* _Task brief_
Write out the lines from the top of the material through the line with "return (f(r), f(g), f(b), 1.0)", exactly and with nothing added.

** begin Raw data **

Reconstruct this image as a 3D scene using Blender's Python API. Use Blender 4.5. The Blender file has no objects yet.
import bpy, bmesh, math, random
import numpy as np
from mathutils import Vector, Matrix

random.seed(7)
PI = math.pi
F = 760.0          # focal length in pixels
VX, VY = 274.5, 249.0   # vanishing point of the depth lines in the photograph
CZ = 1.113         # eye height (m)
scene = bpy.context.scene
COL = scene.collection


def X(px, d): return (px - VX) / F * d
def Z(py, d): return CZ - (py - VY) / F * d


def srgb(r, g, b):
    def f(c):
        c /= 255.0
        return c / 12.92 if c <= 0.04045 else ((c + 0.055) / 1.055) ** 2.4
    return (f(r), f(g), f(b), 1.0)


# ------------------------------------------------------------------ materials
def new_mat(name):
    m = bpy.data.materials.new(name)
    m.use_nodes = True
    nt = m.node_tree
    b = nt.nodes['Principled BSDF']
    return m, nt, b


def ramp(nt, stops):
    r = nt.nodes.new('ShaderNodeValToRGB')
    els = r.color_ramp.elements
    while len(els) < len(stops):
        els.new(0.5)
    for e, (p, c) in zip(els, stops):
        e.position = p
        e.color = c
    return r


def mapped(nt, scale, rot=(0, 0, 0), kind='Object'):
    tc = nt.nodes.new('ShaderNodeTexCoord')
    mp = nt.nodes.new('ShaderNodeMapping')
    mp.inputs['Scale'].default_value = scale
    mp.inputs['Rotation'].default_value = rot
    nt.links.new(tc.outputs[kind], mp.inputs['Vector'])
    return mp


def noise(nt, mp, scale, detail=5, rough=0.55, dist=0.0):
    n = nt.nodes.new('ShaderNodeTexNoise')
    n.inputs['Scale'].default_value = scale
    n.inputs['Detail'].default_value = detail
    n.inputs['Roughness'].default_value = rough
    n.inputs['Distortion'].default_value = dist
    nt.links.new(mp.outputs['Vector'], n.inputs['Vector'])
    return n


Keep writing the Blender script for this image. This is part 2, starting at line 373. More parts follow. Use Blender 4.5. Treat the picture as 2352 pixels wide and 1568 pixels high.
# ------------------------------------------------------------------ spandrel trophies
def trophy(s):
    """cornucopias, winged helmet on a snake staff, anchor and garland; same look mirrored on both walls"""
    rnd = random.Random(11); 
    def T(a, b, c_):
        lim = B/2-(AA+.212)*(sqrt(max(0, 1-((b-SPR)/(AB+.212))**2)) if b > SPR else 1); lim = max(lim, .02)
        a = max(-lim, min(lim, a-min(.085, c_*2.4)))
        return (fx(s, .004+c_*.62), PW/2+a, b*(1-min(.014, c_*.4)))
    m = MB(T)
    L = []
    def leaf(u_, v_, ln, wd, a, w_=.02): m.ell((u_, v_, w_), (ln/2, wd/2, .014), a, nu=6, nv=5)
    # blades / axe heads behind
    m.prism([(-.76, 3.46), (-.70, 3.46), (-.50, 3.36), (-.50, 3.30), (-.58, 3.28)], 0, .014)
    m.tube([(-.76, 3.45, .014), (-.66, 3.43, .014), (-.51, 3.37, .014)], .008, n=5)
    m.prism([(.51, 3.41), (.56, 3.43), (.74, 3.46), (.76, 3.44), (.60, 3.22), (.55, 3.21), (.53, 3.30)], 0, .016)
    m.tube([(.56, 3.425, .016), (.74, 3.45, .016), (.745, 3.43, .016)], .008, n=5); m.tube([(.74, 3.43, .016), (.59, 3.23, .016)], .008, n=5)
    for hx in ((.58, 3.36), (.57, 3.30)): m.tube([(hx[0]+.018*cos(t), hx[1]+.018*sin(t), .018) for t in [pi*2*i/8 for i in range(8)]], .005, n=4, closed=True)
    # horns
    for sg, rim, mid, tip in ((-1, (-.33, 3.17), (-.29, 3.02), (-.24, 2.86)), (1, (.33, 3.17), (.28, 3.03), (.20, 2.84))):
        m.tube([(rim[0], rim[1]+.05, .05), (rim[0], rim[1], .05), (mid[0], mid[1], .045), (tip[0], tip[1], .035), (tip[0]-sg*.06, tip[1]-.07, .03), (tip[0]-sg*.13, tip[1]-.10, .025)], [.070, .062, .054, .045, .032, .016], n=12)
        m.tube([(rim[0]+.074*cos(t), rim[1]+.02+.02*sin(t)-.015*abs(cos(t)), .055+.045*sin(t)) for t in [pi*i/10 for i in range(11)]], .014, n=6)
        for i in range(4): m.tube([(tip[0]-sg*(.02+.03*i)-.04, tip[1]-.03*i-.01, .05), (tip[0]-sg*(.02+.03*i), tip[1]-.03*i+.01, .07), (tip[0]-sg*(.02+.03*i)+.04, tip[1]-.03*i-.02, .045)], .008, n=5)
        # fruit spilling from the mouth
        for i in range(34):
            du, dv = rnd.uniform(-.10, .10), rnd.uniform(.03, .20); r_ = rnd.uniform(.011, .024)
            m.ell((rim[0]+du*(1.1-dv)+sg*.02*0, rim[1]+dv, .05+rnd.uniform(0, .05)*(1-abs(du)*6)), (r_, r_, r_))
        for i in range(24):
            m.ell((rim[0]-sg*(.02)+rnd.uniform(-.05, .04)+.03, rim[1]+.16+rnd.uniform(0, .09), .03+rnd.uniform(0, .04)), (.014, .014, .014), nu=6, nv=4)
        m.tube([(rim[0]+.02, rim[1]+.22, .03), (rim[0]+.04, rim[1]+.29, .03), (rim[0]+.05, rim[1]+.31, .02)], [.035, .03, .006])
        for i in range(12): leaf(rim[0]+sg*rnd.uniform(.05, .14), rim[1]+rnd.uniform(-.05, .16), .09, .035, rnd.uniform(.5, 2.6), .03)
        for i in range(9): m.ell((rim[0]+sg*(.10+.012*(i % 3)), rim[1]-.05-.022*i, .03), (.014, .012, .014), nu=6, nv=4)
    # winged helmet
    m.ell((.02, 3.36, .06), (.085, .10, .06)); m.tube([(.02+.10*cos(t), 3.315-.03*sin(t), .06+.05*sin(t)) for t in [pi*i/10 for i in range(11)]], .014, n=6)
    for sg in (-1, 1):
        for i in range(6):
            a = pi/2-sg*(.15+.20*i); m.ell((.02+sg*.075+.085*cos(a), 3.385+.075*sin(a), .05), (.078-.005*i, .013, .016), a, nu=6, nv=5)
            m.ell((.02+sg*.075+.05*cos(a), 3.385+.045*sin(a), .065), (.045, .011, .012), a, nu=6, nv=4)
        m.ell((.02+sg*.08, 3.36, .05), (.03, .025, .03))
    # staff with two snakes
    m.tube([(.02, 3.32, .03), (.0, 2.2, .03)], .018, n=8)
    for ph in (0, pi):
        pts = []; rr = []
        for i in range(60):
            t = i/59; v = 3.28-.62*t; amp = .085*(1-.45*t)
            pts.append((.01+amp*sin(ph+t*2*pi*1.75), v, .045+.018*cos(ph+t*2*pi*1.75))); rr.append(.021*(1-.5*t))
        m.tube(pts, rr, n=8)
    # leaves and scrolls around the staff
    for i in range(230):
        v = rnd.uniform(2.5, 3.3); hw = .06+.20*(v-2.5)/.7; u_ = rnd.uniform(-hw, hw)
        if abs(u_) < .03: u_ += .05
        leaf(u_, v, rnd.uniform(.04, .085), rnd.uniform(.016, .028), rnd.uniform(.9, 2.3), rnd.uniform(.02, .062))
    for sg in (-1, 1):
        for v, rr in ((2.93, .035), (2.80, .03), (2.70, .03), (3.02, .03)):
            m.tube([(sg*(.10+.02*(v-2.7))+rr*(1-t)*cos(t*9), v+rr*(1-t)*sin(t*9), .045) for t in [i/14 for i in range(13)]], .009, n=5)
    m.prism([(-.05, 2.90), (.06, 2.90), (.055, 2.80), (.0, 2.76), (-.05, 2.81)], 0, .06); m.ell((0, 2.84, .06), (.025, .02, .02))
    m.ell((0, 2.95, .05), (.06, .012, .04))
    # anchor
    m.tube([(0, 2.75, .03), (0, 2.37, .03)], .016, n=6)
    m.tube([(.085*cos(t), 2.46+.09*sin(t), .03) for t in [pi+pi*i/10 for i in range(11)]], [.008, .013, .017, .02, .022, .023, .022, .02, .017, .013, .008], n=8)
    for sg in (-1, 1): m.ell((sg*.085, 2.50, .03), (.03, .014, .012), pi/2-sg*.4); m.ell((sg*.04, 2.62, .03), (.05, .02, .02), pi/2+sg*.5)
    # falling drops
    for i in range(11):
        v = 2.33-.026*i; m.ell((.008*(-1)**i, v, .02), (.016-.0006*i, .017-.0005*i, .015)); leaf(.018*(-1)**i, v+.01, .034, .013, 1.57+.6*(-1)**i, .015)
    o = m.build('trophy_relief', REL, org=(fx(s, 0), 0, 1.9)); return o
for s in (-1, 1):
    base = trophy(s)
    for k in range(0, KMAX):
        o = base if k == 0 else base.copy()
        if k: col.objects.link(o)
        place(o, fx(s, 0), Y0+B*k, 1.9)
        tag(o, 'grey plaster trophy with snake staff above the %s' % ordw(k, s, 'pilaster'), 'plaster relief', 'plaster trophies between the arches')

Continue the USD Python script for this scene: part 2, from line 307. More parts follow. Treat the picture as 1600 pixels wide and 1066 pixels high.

** end Raw data **

* _Response_
Reconstruct this image as a 3D scene using Blender's Python API. Use Blender 4.5. The Blender file has no objects yet.
import bpy, bmesh, math, random
import numpy as np
from mathutils import Vector, Matrix

random.seed(7)
PI = math.pi
F = 760.0          # focal length in pixels
VX, VY = 274.5, 249.0   # vanishing point of the depth lines in the photograph
CZ = 1.113         # eye height (m)
scene = bpy.context.scene
COL = scene.collection


def X(px, d): return (px - VX) / F * d
def Z(py, d): return CZ - (py - VY) / F * d


def srgb(r, g, b):
    def f(c):
        c /= 255.0
        return c / 12.92 if c <= 0.04045 else ((c + 0.055) / 1.055) ** 2.4
    return (f(r), f(g), f(b), 1.0)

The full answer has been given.